Yazan: Turgut Koçak 18 Haziran 2015
Tartışmalar devam ediyor. Hükümet öyle mi kurulacak, böyle mi diye herkes yollara düşmüş. Kimileri benim sayfam beyaz diyor, kimileri de bensiz hükümet kurulmaz düşüncesinde. Bunun için işveren örgütleri yollara düşmüş. Bunun için işveren örgütleri İstanbul’da bulup Figen Yüksekdağ ile konuşmuşlar. Bakalım ne olacak diye kafa yoruyoruz ama kimilerine göre de AKP-MHP koalisyonu alttan alta kuruluyormuş bile. Bazılarına göre ise bakanlıklar bile paylaşılmış. Oysa ne diyor Bahçeli; “Hırsızlar gezerken biz hükümette oturamayız.” Ne kerametli sözler değil mi? Bu sözün başağı çok da içini sorarsanız kof. Sadece MHP’nin topluma kuru bir seslenişinden ibaret. Hem bu sözlerin arkasından bir de pat diye AKP-MHP koalisyonunu görürsek aslında hiç şaşırmayız. Şaşırmayız çünkü MHP tarihinde benzerlerine az tanık olmadık.

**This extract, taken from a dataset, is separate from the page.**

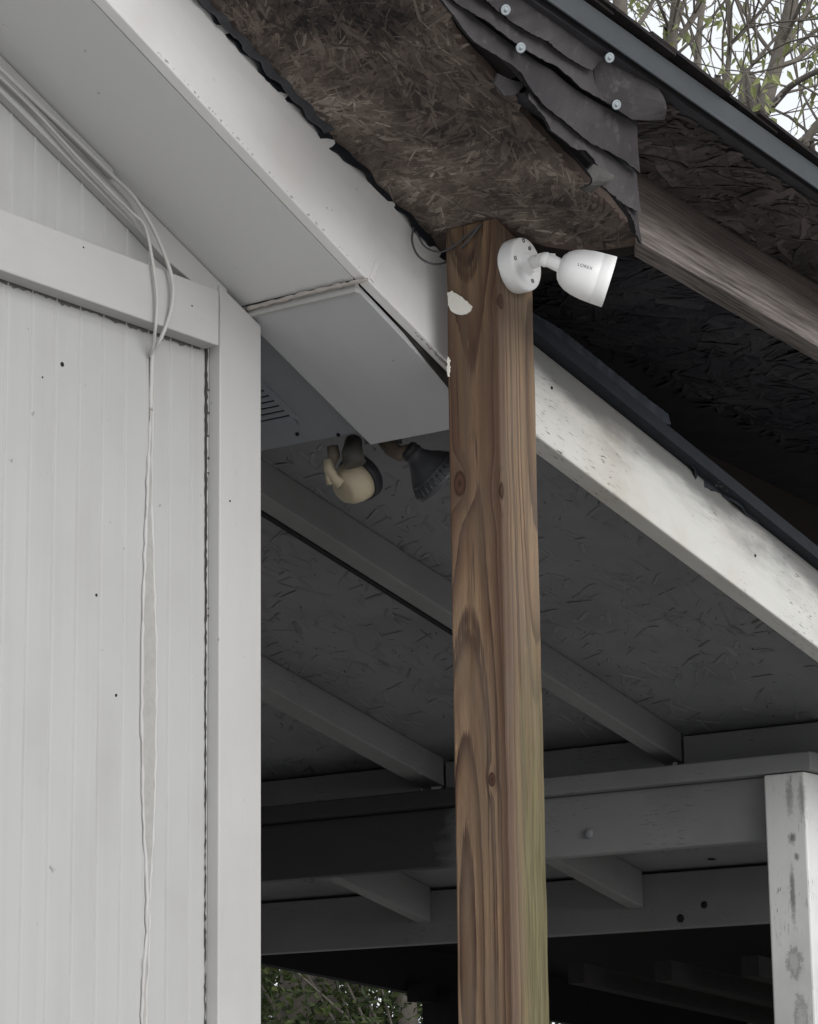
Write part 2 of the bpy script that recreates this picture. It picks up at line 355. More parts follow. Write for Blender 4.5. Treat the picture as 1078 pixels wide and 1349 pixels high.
# =================================================================== house
YW = 2.352; YF = 2.14; PIT = .42
house = thing('house', 'white painted wooden house gable with boxed soffit and beadboard wall', 'house', (1.5, 3.0, 0))
def zsof(x): return 2.758 + PIT * (2.888 - x)
def zp1(x): return 2.86 + .37 * (3.034 - x)
XC = 2.918
m = MB(); m.prism([(-1.2, 2.375, 0), (2.90, 2.375, 0), (2.90, 2.375, zsof(2.90) + .05), (-1.2, 2.375, zsof(-1.2) + .05)], (0, .1, 0), (0, 0, 1))
m.aabb(2.80, 2.90, 2.48, 9, 0, 2.70, along='z')
wall = m.build('gable_wall', WALL, house)
xk = PY(290, 600, YW - .006)[0] + .006; i = 0
while xk > 1.85:       # beadboard planks: flat, groove, small bead, groove
    x1, x0 = xk, xk - .0455
    pr = [(x0, -.0056), (x0 + .0006, -.0057), (x0 + .0018, -.0074), (x0 + .0034, -.0074), (x0 + .0048, -.0056), (x0 + .0054, -.0055), (x0 + .0070, -.006), (x1 - .0012, -.006), (x1, -.0056)]
    zt0, zt1 = zsof(x0), zsof(x1)
    vs = []; gp = []
    for z_ in (0, 1):
        for (px, py) in pr:
            zz = 0.02 if z_ == 0 else zsof(px) - .004
            vs.append((px, 2.373 + py, zz)); gp.append((px, py, zz))
    n = len(pr)
    m = MB(); m.add(vs, [(j, j + 1, n + j + 1, n + j) for j in range(n - 1)], gp)
    m.build('bead_plank', WALL, wall); xk -= .0455; i += 1
# trim on the gable
zf0, zf1 = PY(150, 408 - .5, 2.338)[2], PY(100, 312, 2.338)[2]
m = MB(); m.aabb(.2, PY(289, 430, 2.338)[0], 2.338, 2.3655, zf0, zf1); m.build('frieze_board', TRIM, house, .002)
xb1 = PY(290, 600, YW - .006)[0]
m = MB(); m.sheet([PY(*q, 2.3646) for q in jag([(271, 452), (271, 600), (271, 800), (270.8, 1000), (270.4, 1400)], 160, .5, 41)], [PY(*q, 2.3646) for q in jag([(274, 452), (273.4, 600), (272.6, 800), (271.7, 1000), (271.2, 1400)], 160, .8, 42)], 0, (0, -1, 0), .001, 1); m.build('joint_gap', flat('gap_dirt', (.04, .038, .035), .95, var=.7, scale=40), house)
m = MB(); m.prism([(xb1, YW - .006, .02), (XC, YW - .006, .02), (XC, YW - .006, zsof(XC) - .012), (xb1, YW - .006, zsof(xb1) - .012)], (0, .021, 0), (0, 0, 1)); m.build('corner_board', TRIM, house, .002)
m = MB(); m.aabb(2.901, XC - .001, 2.371, 2.47, .02, 2.715, along='z'); m.build('corner_board', TRIM, house, .002)
lo = [PY(*q, 2.352) for q in ((-60, 60), (187, 307), (215, 338), (262, 378), (300, 398))]
hi = [(lo_[0] + .0, 2.352, zsof(lo_[0]) - .002) for lo_ in lo]
m = MB(); m.prism(lo + hi[::-1], (0, .014, 0), (1, 0, -PIT)); m.build('rake_trim', TRIM, house, .0015)
# second thin moulding right under the soffit
m = MB(); m.box((.2, 2.344, zsof(.2) - .016), (2.4, 0, -PIT * 2.4), (0, .0075, 0), (0, 0, .0145)); m.build('rake_moulding', TRIM, house, .002)
# caulked seam down the wall
def W(x, y, o=0): return PY(x, y, 2.366 - o)
segl = [(200, 470), (198, 540), (196, 600), (193, 680), (190, 760), (187, 850), (187, 950), (188, 1040), (191, 1110), (194, 1180), (193, 1240), (188, 1300), (186, 1420)]
segr = [(203, 470), (202, 540), (200, 600), (200, 680), (203, 760), (206, 850), (206, 950), (204, 1040), (202, 1110), (197, 1180), (197, 1240), (194, 1300), (191, 1420)]
m = MB(); a1 = jag(segl, 60, .5, 1); b1 = jag(segr, 60, .5, 2)
m.sheet([W(*q, .0018) for q in a1], [W(*q, .0018) for q in b1], 0, (0, -1, 0), .002, 1); m.build('seam_filler', GAPM, house)
for sg, sd_ in ((segl, 3), (segr, 4)):
    m = MB(); rr = random.Random(sd_); pp = jag(sg, 70, .8, sd_); m.tube([W(*q, .001) for q in pp], [.0021 + rr.uniform(-.001, .0012) for _ in pp], 6); m.build('caulk_bead', TRIM, house)
for (x, y, s_) in ((82, 480, 2.6), (127, 784, 1.6), (153, 916, 1.6), (56, 497, 1), (303, 660, 1.2), (214, 448, 1), (110, 326, 1), (253, 403, 1)):
    yy = 2.338 if y in (326, 403) else (2.346 if x > 291 else 2.367)
    c = PY(x, y, yy); m = MB(); m.lathe([(-.002, .0013 * s_), (.0006, .0013 * s_), (.0009, .0007 * s_), (.0009, 0)], c, (0, -1, 0), 8); m.build('nail_hole', DARK, house)
m = MB(); rr = random.Random(5)                         # dirt crumbs left in the corner gap and under the frieze board
pp = jag([(274, 455), (274.5, 600), (275, 900)], 46, .5, 6)
for i, q in enumerate(pp):
    if rr.random() < .25 - .004 * i: m.lathe([(0, .0016), (.002, .0018 * rr.random() + .0006), (.0025, 0)], PY(*q, 2.3665), (0, -1, rr.uniform(-.5, .5)), 6)
pp = jag([(0, 362), (120, 402), (283, 458)], 60, 1.2, 8)
for q in pp:
    if rr.random() < .7: m.lathe([(0, .0036), (.003, .002 * rr.random() + .0006), (.004, 0)], PY(*q, 2.3660), (0, -1, -.4), 6)
m.build('dirt_crumb', flat('dirt', (.10, .09, .08), .9), house, kind='stuff')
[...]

Oturup sayıyorum. Bir, iki, üç, dört diye. Beşinci parmağım dışarıda kalıyor. Dışarıda kalan kalacak olanlarsa hep sosyalistlerdir. Çünkü sosyalistlere karşı dört bir yandan yaylım ateşi söz konusu. Oysa düzenin parçaları öyle mi?

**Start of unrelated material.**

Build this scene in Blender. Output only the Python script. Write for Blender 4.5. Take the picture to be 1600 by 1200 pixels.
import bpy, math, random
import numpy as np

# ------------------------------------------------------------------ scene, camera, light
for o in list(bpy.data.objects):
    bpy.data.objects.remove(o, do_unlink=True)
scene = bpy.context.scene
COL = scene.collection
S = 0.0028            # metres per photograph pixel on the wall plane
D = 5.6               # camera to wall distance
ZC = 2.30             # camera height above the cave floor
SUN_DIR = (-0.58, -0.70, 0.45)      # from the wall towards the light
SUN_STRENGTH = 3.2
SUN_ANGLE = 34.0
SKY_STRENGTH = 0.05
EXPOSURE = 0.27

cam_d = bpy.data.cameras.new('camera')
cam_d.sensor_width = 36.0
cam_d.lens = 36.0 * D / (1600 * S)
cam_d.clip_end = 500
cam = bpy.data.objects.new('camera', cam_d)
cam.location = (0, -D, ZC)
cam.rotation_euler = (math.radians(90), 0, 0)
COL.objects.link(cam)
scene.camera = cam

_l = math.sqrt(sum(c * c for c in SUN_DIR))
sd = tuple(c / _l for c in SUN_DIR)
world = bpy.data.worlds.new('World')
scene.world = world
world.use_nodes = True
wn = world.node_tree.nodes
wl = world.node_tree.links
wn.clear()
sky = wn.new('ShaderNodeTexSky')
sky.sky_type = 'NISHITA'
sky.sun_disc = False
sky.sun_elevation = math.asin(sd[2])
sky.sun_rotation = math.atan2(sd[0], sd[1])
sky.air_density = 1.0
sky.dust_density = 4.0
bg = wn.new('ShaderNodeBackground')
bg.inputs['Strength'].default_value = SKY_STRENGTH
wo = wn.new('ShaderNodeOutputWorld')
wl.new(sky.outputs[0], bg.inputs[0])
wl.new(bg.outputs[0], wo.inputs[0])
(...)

Sermayenin has örgütleri yollara düşmüş aman etmeyin gitmeyin kurun şu hükümeti de nasıl kurarsanız kurun diyorlar. Onları HDP’nin bile korkutmadığını görüyoruz. Çünkü iş çevreleri de HDP’yi hem tehlikesiz hem de sisteme kolay uydurulabilecek bir vida gibi görüyorlar. Öyle olmasaydı HDP’nin içinden ya da HDP’ye destek olmuş kelli felli eski sosyalistlerden mırıltı da mı duyulmazdı? Nasıl olmuştur da TÜSİAD bir çırpıda kanıksanıverirmiş. Öyle ya artık TÜSİAD bile HDP’yi önemsiyorsa bu partiye karada ölüm mü var? Ya da ne bileyim TÜSİAD bir avuç sosyalistleri adam yerine koyacak değildi ya, HDP dediğin iyi kötü 4-5 milyona yakın oy almış.
Hani bir de Türkiye’nin baba siyasetçisi “baba” yaşamını yitirdi ya, gazeteler onun vasiyet gibi sözlerinden alıntılar yapmış. “Koalisyon zararlı diye bir şey yok!” Ne diyebiliriz ki, sistem denize düşmüş yosunlara sarılıyor. Sistem bugünlere gelinceye kadar CHP’yi bile güvenilmez sayıyordu ama sanırız artık sistemin savunucularının aklı başlarına bir ölçüde de olsa gelmiş olması gerek. Öyle olmasaydı sistem savunucuları iş seyahatini belki de sadece AKP ve MHP ile sınırlı tutacak ve ne edip edecek bu ikilinin hükümet kurması için gerekirse baskı da yaparak üzerine gidecekti. Ama görüldüğü gibi öyle değil. Sistemin tepedekileri de artık “milli iradenin” ayırdına varmış olacaklar ki, 4 partiyi de birbirinden ayırmıyorlar. Bir de sosyalistlerin iradesi var ki, o irade baskılanarak da, binbir alavere dalavere ile de etkisiz hale getirilip sistem adına onların da iradesi gasp ediliyor.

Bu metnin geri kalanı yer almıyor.